Which brings us to Iraq. We leave the cold-ass land of eternal night and are dropped in a fire fight in the dessert, where we see Vernon blow away some insurgents, kill one of own men with a knife as he’s raping a local woman and then take a sniper bullet to the neck. Lots of visceral, up-close violence that tracks with us throughout the film. But just as soon as he’s whisked away by a medivac helicopter, we’re back in Alaska and its frosty environs. Thing is, this compacted timeframe — which is a little dubious if you really plot it out — somehow squeezes in the one adventure Core takes to track the wolf pack (which he finds on his first trip), the revelation that Medora’s son wasn’t in fact taken by wolves and Vernon’s miraculous return after rehabbing for his bullet wound not at all. When he makes it back to his house, Medora has already left and is on the run after her son’s true demise is discovered.
Enter the obviousness. Medora owned a wolf mask that holds some weird power when she puts it on. Core was hunting wolves. Now she’s on the run and Vernon is back and hunting her, the wolf.

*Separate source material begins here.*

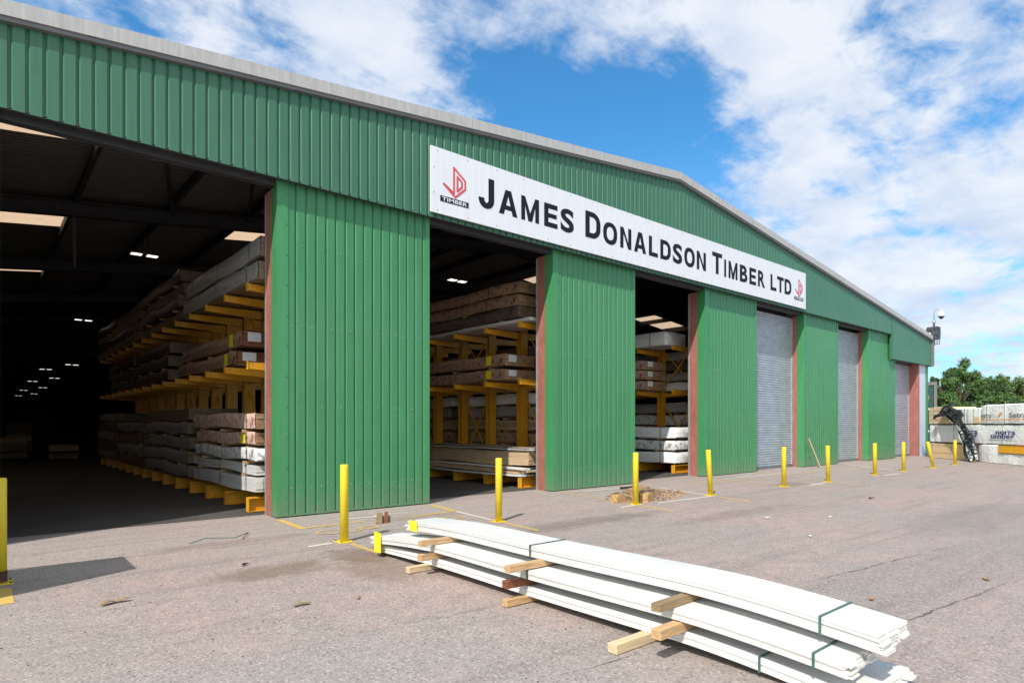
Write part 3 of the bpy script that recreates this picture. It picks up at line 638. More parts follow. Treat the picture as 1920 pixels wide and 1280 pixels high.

Did I mention that Core saw a pack of wolves killing and dismembering one of their own pups? Yeah, that. The next large chunk of the film involves one giant shootout between the “city” cops and one of the villagers, a native American friend of Vernon’s whose child was actually (but probably not actually, if you listen closely) taken by wolves that reminded me of First Blood that director, Jeremy Salunier, must have realized. Maybe it was the cold setting, the outsiderness/pain of the character, or the fact he used an M60 to mow down the cops, but there was a distinct parallel for me. Meanwhile, Vernon tracks Medora, essentially murdering everyone who gets in his way, to reconstitute his pack. We get a bit of a side story about Core struggling with his own family stuff, but generally he’s an observer and a tracker of wolves/people-wolves. But he’s also a friend to the wolves, not intending to fight or kill them, but to observe, study and understand them. So you understand that there are actual wolves and then there are people who are substituted for wolves in the form of Medora and Vernon (and to some extent their dead son, Bailey. Bailey wolf sounds like Beowulf, which brings to mind Grendel. So maybe Bailey is, in fact, Grendel and that’s why he had to die? See, I told you I don’t interpret things well… But aside from the Grendel thing, I don’t think I’m far off that the child, whom his mother refers to as being “sick,” died for a reason that is never specifically uttered, but relates to the film’s title.
So, Saulnier is one of those of-the-moment directors. His thing is that he’s good at making you feel like you’re in the setting of the film. And he definitely does that. Alaska is dark and cold and unrelenting. And this film feels that way. He also really doesn’t shy away from graphic violence. He could show a guy get shot and go down, but instead the guy gets shot right in the face and we get to see half his head get ripped away. A guy could get stabbed in the stomach and die, but instead he takes a giant hunting knife to the skull. There are no less than three instances where a dude gets hit in the neck with a projectile and either starts to, or does, bleed out as his heart pumps blood from the wound. It’s pretty gruesome, but does indeed feel realistic. I couldn’t really tell you how he directs actors, as there isn’t a ton of “acting” in this movie. The dialogue is relatively sparse, mostly delivered by Wright in his very low-key mumble, or from Keough in a weird, poetic, but stilted dialect. Skarsgård does more shooting and stabbing and psychotic glaring than anything else.
I know they tried here. And I can imagine filming this thing was a bitch. But it just feels like too much of the focus was put on the planning of fire fights and the look and feel of the film and not enough on the human qualities of it. And this may be a side effect of me watching too much television, where they have at least eight hours to flesh out backstories and feelings and motivations, and not enough movies where those things have only one quarter of that to develop all of these things. Or perhaps I’m right and not everything works on every level as it should just because it doesn’t.